Marivaux de subúrbio

E se se cruzasse o universo realista de Mathieu Kassowitz, obcecado com os conflitos e os ódios suburbanos, com as fantasias teatrais de Jacques Rivette? Talvez esta mistura "impossível" estivesse na cabeça de Abdel Kechiche, quando concebeu "A Esquiva", um "jogo do amor e do acaso" situado numa comunidade islâmica dos arredores de Paris. No início, tudo parece ir explodir nas rivalidades entre adolescentes, mas depressa nos apercebemos de que o tom adoptado é o da comédia de costumes, que se socorre do teatro dentro do teatro para dar conta dos pequenos amores e traições, dos sobressaltos de um quotidiano marginal, mas controlado, dos anseios de um grupo que transporta para um mundo conceptual, que não entende bem, os seus problemas quotidianos.

Até aqui tudo bem. Os jovens estudam Marivaux. Uma professora "progressista" fá-los representar "O Jogo do Amor e do Acaso", para lhes falar das diferenças sociais espelhadas na texto barroco. Os ensaios com traje fornecem aos jovens uma saudável evasão. Os seus jogos amorosos parecem-se com os de quaisquer outros jovens da sua idade.

Os problemas surgem, quando já entendemos o programa do filme e somos confrontados com a repetição, com excesso de decibéis, diga-se de passagem, das mesmas fórmulas e dos mesmos pressupostos. Claro que se percebe a intenção de figurar o amor intemporal, fazendo com que Krimo se apaixona pela sua colega Lydia, de modo a querer interpretar Arlequim na peça escolar em ensaios, ao lado da sua Lisette. Claro que é curioso assistir ao "massacre" do texto, quer pelos que lhe dão intenção de amadores, quer pelo que apenas se serve da peça para conquistar a sua apaixonada. Mas até onde pode ir esta variação sobre o "film de banlieue", contra os clichés rácicos e contra os preconceitos culturais?

Poderá, contudo, dizer-se que esta benigna visão sobre a juventude da periferia de Paris se refugia demasiado numa bolha de cultura e de "amor", como se os problemas não existissem, como se o uso, ou não, do véu islâmico não tivesse dividido, neste mundo de fingimento e de bons sentimentos.
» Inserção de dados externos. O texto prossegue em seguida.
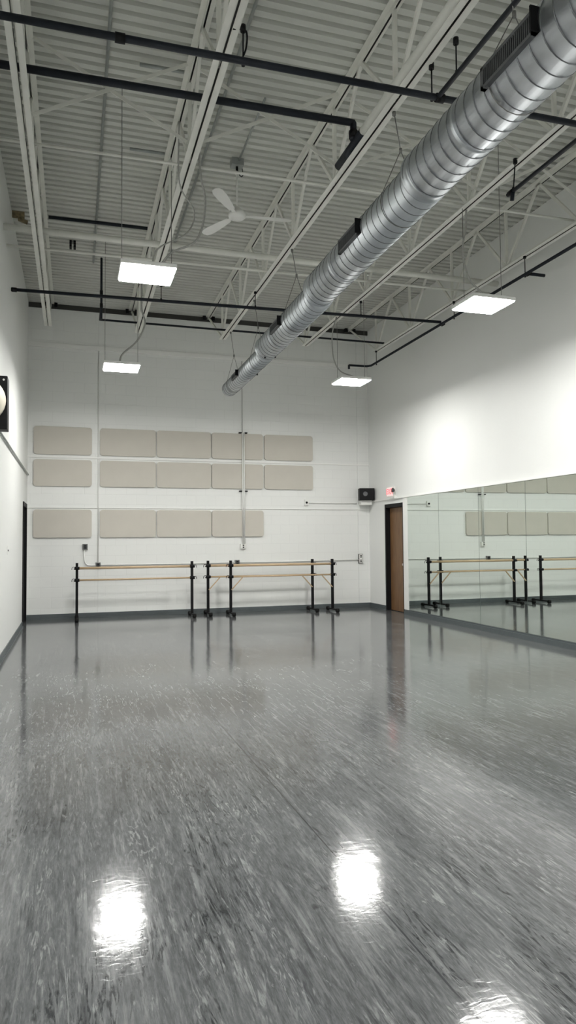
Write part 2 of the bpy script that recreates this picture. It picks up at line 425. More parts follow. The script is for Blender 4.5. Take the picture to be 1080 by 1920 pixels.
# ------------------------------------------------------------------ acoustic panels
cols = [(-.75, .345), (.50, 1.605), (1.625, 2.745), (2.765, 3.875), (3.905, 5.00)]
cn = ['far left column beside the left wall', 'second column from the left', 'third column from the left', 'fourth column, under the white vertical conduits', 'fifth and rightmost column']
rows = [(3.215, 3.765, 'top row'), (2.59, 3.115, 'middle row'), (1.58, 2.13, 'bottom row')]
for j, (z0, z1, rn) in enumerate(rows):
    for i, (x0, x1) in enumerate(cols):
        if j == 2 and i == 4: continue
        W, H = x1 - x0, z1 - z0
        o = MB().prism(roundrect(W - .012, H - .012, .05), .008, Matrix.Rotation(PI/2, 4, 'X')).prism(roundrect(W, H, .055), .030, Matrix.Translation((0, -.008, 0)) @ Matrix.Rotation(PI/2, 4, 'X')).prism(roundrect(W - .012, H - .012, .05), .004, Matrix.Translation((0, -.038, 0)) @ Matrix.Rotation(PI/2, 4, 'X'))
        o = o.build('acoustic_panel', M['panel'], None, ((x0 + x1) / 2, YB - .001, (z0 + z1) / 2))
        lab = 'beige fabric acoustic panel, %s, %s' % (rn, cn[i] if not (j == 2 and i == 3) else 'rightmost of the row, under the white conduits')
        tag(o, lab, 'acoustic panel', 'beige acoustic panels on the back wall')

# ------------------------------------------------------------------ bar joists
JXs = [-.445, 1.115, 2.695, 4.355, 5.885]
nodesY = [12.87 - 1.492 * k for k in range(11)]
YJ0 = nodesY[-1] - 1.0
def angle_pair(y0, y1, z, up):
    w = MB(); g = .009; L = .055; t = .006; s = 1 if up else -1
    for sx in (-1, 1):
        xa, xb = sx * g, sx * (g + L)
        w.box((min(xa, xb), y0, min(z, z + s*t)), (max(xa, xb), y1, max(z, z + s*t)))
        xc = sx * (g + t)
        w.box((min(xa, xc), y0, min(z, z + s*L)), (max(xa, xc), y1, max(z, z + s*L)))
    for f_ in w.bm.faces:
        c_ = f_.calc_center_median(); f_.normal_update()
        if abs(abs(c_.x) - g) < 1e-5 or (abs(c_.x) < g + .002): f_.material_index = 1
    return w
tmpl = None
jl = ['white steel bar joist nearest the left wall', 'white steel bar joist above the left row of lights', 'white steel bar joist just left of the round duct, middle of the five',
      'white steel bar joist just right of the round duct', 'white steel bar joist running close along the right wall']
tmpl = thing('bar_joist', jl[0], 'roof joist', (JXs[0], YB, ZBOT), 0, 'bar joists under the roof deck')
oy = -YB; oz = -ZBOT
angle_pair(YF + .01 + oy, YB - .032 + oy, ZD - .002 + oz, False).build('top_chord', M['joist'], tmpl).data.materials.append(M['primer'])
angle_pair(YF + .5 + oy, nodesY[0] + .02 + oy, ZBOT + oz, True).build('bottom_chord', M['joist'], tmpl).data.materials.append(M['primer'])
pl_ = []
wdiag = []
hz = ZD - .055 - ZBOT
me_cache = {}
def web(dy, kind):
    if kind not in me_cache:
        o = MB().bar((0, 0, 0), (0, dy, hz), .030, .038).build('web_member', M['joist'], tmpl); me_cache[kind] = o.data
    else:
        o = bpy.data.objects.new('web_member', me_cache[kind]); col.objects.link(o); o.parent = tmpl
    return o
for k, ny in enumerate(nodesY):
    o = web(0, 'v'); o.location = (0, ny + oy, .03)
    if k < 10:
        o = web(-.72, 'd'); o.location = (0, ny + oy - .02, .03)
    if k > 0:
        o = web(.72, 'u'); o.location = (0, ny + oy + .02, .03)
MB().bar((0, nodesY[0] + oy, .03), (0, -.10, hz + .02), .032, .026).build('end_diagonal', M['joist'], tmpl)
MB().box((-.125, -.13, hz - .035), (-.065, -.035, hz + .048)).build('bearing_seat', M['black'], tmpl)
MB().box((.065, -.13, hz - .035), (.125, -.035, hz + .048)).build('bearing_seat', M['black'], tmpl)
for i in range(1, 5):
    dup(tmpl, (JXs[i], YB, ZBOT), 0, jl[i])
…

Existe um momento de violência policial, um roubo de telemóvel (embora para servir o encontro amoroso), mas tudo se dilui num inocente e despreocupado "marivaudage", gritado aos quatro ventos.

Não estamos a defender que todos os filmes sobre a "banlieue" tenham que ser brutais, apenas alertamos para o facto de que este filminho divertido, que, aliás, lança um olhar interessante sobre as mutações de uma língua e de uma cultura, em comunidades imigrantes, se fecha no confronto cultural que propõe com os clássicos, como se o tempo não existisse, ou, melhor, como se a cultura não espelhasse o tempo que a criou. Não se trata propriamente de um defeito, mas de uma opção.